I've got a friend that (up until recently) made about 50% of his living doing visual designs for wedding receptions - I poked him to see if he has more insight.

green makes food look like vomit

Also people like zombies or at least seriously ill. Literally one of the first things I was taught while learning concert lighting was not to use green with limited exceptions (St.
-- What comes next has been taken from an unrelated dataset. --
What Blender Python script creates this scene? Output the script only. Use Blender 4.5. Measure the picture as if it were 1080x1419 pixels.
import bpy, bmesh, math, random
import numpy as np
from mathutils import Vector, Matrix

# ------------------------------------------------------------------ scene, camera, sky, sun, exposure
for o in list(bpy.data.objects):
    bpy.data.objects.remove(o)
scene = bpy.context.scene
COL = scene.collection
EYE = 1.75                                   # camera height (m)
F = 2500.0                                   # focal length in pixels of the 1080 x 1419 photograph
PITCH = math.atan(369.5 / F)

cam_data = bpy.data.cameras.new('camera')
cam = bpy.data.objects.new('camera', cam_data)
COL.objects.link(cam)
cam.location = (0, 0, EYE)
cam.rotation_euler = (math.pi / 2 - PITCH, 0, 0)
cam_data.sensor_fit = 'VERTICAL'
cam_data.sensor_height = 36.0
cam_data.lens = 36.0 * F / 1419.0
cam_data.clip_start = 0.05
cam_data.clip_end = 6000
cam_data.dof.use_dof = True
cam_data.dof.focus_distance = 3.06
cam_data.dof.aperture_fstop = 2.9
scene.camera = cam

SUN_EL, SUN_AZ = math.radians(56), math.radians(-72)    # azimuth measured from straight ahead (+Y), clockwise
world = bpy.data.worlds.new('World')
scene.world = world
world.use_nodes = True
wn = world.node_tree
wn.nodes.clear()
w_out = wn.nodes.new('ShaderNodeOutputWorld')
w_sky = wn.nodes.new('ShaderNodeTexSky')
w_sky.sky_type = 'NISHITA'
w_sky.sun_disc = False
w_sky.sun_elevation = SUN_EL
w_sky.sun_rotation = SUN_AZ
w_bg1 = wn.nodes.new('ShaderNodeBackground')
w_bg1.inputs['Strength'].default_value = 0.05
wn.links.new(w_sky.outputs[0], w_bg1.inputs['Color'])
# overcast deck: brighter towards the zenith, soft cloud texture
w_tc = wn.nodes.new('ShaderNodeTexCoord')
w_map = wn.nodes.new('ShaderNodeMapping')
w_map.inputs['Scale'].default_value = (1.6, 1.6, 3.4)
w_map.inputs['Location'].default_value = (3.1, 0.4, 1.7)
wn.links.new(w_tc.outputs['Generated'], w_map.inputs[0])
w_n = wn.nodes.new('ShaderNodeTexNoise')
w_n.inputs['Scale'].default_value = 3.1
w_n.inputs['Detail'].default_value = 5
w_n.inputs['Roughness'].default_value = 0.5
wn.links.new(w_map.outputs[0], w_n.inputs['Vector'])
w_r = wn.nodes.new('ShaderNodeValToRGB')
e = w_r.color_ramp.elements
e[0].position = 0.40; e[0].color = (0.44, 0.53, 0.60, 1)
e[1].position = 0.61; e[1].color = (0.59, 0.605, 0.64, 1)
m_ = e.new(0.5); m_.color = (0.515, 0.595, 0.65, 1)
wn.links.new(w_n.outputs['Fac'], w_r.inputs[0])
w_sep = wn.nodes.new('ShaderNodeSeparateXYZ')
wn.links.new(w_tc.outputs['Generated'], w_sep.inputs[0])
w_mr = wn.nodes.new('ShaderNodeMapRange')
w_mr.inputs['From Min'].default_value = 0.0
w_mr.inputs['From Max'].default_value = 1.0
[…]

Patrick's day, reggae bands that wanted the Ethiopian flag color scheme, etc.).

To add to the list of not-great colors, too much yellow/orange can leave people looking jaundiced and also is non-complimentary to the fairy light trend.
posted by Candleman at 12:57 PM on February 22, 2021 [3 favorites]


Nthing all of the above, speaking as someone who has very occasionally provided lighting for weddings - it's all about everyone getting color-changing LED fixtures (because they've gotten super cheap over the last few years, and even the cheap portable ones can come with rechargeable batteries and wireless color control) and purple is a good color to demonstrate "WE CAN DO DIFFERENT COLORS!!" without being overwhelming or having odd effects.

Blue's not bad for this either but too much blue makes the venue look like an ice palace. I've done a ton of corporate/business event uplighting that's a combination of purple and blue. A yellow/orange aka "amber" is actually often a nice color but looks like regular old incandescent lighting, and if the LED fixtures don't have amber or white LED's in them then the white you get from mixing red, green, and blue LED is like the nastiest fluorescent bulb ever (see Candleman's point about early LED fixtures - also they don't do "pink" very well.)

ETA: Northern Ohio, FWIW.
posted by soundguy99 at 1:47 PM on February 22, 2021 [3 favorites]


Red looks like a blood bath

OMG, I saw an ad for those night lights you put inside the toilet bowl, where they had set it to red. If my parents had done that I would have been potty trained at about age eighteen from fear of the Toilet Devil.
posted by The Underpants Monster at 3:02 PM on February 22, 2021 [8 favorites]


I got married in 2013 in New England and it was a pretty common option (“uplighting”). Some venues had it, some DJs offered it as part of a package. We weren’t considering it to start with, but added it as a last minute rental and I’m glad we did - it added something to the decorations and made the reception pictures much more flattering.
posted by songs about trains at 3:39 PM on February 22, 2021


Our venue in New England did blue uplighting without asking, because our bridesmaids were in blue. It was horrible, but luckily they had us come and see the dance room after the ceremony before the guests came in. Turned off the unasked for blue and just had lovely soft white fairy lights, it was great.

I hear that venue is less automatic with their "decorative lighting" now. Nothing like a bride shrieking "WHAT HAVE YOU DONE!!!" to really relax the staff.
posted by The Librarian at 4:58 PM on February 22, 2021 [4 favorites]


Purple tends to be a more "upscale" or "royal" color, so it lends itself well to formal-ish events such as wedding receptions. Additionally, it tends to be a relaxing color. It also doesn't carry nearly as many negative associations as many other colors do.